Customs and excise had been valuing the dollar at 450 kyat but it now they are reportedly adjusting this rate upwards to 1,000 kyat, the businessman told DVB.

“It’s a way of doubling the tax take without doubling the tax rate; they [the junta] have done this sort of trick before,” said Sean Turnell, Burma economics expert at Macquarie University, Australia. He added that the official government exchange rate is set at six kyat to the dollar.

“It’s a particularly bad one to impose because tariffs have a cost. Burma desperately needs the modern goods they can get from elsewhere but it’s likely to be quite ineffective.” Turnell said.

The move will signal further price hikes on imported goods coming overland from China. Burma is part of a newly enacted Southeast Asia free trade agreement (FTA) which is now the largest in the world terms of population, covering 1.9 billion people.
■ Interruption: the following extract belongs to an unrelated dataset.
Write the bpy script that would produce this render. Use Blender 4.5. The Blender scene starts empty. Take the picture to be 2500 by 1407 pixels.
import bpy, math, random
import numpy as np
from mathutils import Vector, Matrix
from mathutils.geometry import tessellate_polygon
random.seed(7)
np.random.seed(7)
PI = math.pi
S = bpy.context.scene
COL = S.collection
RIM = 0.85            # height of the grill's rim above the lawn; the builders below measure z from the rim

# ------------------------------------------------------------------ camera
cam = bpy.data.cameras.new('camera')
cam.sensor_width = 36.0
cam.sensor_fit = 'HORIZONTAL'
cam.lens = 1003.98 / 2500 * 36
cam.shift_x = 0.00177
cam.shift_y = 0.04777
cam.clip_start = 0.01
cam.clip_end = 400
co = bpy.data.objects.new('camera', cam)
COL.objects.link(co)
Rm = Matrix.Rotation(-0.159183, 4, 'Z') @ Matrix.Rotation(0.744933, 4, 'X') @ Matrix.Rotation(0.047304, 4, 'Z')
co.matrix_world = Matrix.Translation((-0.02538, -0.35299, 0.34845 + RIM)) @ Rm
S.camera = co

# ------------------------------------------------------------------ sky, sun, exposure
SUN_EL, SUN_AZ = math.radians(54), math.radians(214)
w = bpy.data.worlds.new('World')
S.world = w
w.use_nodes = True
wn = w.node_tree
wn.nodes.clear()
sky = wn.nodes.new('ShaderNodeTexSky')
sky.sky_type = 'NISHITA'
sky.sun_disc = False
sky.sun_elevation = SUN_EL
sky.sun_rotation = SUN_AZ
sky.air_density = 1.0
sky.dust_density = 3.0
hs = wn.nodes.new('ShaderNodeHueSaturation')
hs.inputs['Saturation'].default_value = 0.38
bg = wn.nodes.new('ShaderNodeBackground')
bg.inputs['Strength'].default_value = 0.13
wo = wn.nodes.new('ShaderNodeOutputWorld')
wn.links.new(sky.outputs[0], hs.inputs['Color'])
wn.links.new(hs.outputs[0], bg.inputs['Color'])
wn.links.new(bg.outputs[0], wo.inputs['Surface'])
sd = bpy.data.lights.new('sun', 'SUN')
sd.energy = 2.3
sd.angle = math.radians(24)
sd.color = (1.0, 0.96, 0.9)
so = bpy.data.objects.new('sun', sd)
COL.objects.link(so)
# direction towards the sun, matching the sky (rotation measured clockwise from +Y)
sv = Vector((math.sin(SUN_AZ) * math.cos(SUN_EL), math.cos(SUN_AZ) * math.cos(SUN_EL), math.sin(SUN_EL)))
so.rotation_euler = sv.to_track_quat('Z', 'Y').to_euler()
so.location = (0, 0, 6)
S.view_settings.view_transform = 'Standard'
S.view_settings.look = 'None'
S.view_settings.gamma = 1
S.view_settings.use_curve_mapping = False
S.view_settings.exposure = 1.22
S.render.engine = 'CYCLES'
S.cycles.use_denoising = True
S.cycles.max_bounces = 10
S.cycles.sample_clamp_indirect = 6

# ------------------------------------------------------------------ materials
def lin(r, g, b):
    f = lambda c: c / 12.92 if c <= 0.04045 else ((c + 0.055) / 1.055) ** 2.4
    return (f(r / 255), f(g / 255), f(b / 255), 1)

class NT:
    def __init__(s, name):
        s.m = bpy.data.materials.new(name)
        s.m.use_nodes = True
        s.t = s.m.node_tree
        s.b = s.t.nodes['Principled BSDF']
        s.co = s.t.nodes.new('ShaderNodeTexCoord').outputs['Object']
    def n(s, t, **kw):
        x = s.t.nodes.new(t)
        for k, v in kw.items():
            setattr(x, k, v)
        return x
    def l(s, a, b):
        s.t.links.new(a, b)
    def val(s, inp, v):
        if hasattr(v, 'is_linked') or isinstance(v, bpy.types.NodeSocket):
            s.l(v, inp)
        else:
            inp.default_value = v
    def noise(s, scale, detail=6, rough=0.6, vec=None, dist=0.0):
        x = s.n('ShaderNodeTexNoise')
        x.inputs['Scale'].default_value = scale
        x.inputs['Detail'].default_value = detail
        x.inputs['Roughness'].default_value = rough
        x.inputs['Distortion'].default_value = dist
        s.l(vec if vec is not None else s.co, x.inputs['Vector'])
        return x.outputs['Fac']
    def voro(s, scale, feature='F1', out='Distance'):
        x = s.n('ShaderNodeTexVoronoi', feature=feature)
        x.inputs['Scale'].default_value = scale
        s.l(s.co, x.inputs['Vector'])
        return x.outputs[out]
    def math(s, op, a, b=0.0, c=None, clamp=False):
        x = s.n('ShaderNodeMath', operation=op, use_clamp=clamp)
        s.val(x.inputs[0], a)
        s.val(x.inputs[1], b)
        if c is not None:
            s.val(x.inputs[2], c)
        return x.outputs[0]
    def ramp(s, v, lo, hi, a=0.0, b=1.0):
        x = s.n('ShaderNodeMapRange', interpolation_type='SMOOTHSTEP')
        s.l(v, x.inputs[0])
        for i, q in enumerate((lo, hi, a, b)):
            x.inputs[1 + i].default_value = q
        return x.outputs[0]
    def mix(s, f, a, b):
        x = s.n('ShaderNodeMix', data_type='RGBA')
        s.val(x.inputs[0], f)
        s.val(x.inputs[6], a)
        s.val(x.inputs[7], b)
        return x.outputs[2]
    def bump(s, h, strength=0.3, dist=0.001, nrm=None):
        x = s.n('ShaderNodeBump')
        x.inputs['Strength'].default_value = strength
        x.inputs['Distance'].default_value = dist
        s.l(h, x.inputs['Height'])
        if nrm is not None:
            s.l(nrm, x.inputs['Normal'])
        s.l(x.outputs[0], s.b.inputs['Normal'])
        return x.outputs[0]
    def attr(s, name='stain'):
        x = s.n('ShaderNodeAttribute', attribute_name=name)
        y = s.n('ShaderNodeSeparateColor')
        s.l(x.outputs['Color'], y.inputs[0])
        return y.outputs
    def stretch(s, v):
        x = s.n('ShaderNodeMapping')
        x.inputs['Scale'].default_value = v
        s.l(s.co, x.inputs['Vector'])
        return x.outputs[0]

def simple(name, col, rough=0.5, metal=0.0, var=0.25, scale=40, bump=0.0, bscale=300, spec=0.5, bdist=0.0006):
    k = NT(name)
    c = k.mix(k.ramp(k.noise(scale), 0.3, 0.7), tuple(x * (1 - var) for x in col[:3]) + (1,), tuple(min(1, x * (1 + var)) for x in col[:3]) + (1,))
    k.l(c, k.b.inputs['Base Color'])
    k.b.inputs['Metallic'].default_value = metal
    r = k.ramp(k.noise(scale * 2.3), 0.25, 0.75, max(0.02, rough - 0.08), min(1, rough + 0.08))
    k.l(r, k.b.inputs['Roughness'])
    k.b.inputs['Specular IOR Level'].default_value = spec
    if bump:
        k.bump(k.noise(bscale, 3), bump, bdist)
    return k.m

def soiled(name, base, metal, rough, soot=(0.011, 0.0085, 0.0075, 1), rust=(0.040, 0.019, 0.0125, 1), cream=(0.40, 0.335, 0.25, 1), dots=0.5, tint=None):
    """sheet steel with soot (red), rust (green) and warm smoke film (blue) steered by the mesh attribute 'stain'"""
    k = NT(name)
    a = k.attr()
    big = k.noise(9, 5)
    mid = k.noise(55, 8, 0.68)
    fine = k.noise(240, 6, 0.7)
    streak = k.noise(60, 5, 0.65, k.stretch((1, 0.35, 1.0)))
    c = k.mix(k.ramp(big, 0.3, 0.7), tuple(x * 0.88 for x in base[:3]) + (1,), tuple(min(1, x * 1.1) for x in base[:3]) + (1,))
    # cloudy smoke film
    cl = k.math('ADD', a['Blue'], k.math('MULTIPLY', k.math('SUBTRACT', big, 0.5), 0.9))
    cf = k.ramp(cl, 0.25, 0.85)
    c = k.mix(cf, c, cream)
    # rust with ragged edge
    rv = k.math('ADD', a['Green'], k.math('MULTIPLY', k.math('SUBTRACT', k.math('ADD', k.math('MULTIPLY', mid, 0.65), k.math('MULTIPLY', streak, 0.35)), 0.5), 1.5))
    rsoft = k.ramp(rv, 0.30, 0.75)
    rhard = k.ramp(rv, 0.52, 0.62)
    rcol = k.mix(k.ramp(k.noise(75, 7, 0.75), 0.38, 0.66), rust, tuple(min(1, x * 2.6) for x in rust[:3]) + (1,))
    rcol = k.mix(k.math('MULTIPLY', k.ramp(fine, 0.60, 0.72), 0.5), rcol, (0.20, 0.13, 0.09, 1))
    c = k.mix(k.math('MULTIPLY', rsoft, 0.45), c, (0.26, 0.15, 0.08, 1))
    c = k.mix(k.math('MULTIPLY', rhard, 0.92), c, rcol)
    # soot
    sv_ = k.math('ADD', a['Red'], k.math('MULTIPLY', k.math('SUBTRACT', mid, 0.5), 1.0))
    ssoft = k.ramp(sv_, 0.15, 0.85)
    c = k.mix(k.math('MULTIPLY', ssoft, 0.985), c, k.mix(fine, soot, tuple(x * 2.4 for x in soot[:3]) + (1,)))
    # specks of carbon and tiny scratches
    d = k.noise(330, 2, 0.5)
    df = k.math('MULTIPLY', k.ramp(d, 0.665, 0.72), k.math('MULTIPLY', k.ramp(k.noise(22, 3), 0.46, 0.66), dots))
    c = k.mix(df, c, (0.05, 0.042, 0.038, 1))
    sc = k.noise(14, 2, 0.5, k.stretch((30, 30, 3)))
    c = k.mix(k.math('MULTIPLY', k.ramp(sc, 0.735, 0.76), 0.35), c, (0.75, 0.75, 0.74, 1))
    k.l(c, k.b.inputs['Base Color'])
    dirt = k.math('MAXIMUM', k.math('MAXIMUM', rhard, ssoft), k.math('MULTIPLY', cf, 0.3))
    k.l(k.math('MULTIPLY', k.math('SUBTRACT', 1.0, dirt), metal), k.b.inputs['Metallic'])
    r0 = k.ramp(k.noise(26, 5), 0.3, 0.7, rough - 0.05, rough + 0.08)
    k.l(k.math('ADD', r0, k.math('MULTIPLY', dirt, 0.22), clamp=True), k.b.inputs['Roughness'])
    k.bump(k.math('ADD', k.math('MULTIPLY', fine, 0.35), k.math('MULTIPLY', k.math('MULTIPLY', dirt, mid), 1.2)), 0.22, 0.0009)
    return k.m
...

The four weaker economies in what is known as the Associaiton of Southeast Asian Nations (ASEAN) bloc, Cambodia, Vietnam, Laos and Burma, are exempted from the requirement to slash 90 percent of tariffs until 2015.

“The areas it will affect are the formal economy; the informal and illegal economy probably won’t be affected at all but probably just try that little bit harder to evade [taxes],” said Turnell.

“The areas that it affects are the areas that the country really needs. The big barrier for Burma is that they are still stuck in that informal subsistence economy.”

Already Burma is viewed as having a relatively inefficient or poor purchasing power parity for many consumer goods that originate in the country that with their far more prosperous neighbours.

Items such as mobile phones and motor bikes are all more expensive in Burma than in Thailand, for instance, and the situation is the same for gas, despite the abundance of offshore fields that Burma owns. This is a result of a lack of a manufacturing base, infrastructure and a sound financial system.

“Burma’s government shouldn’t be facing any cash shortfall at all because of the gas reserves and the revenues from that, but those revenues don’t properly enter Burma,” Turnell said.

They are deliberately hidden offshore, but general government activity is heavily underfunded and on a whole range of issues we are seeing precisely this at the moment, I am getting reports all the time about arbitrary taxation increases,” he concluded.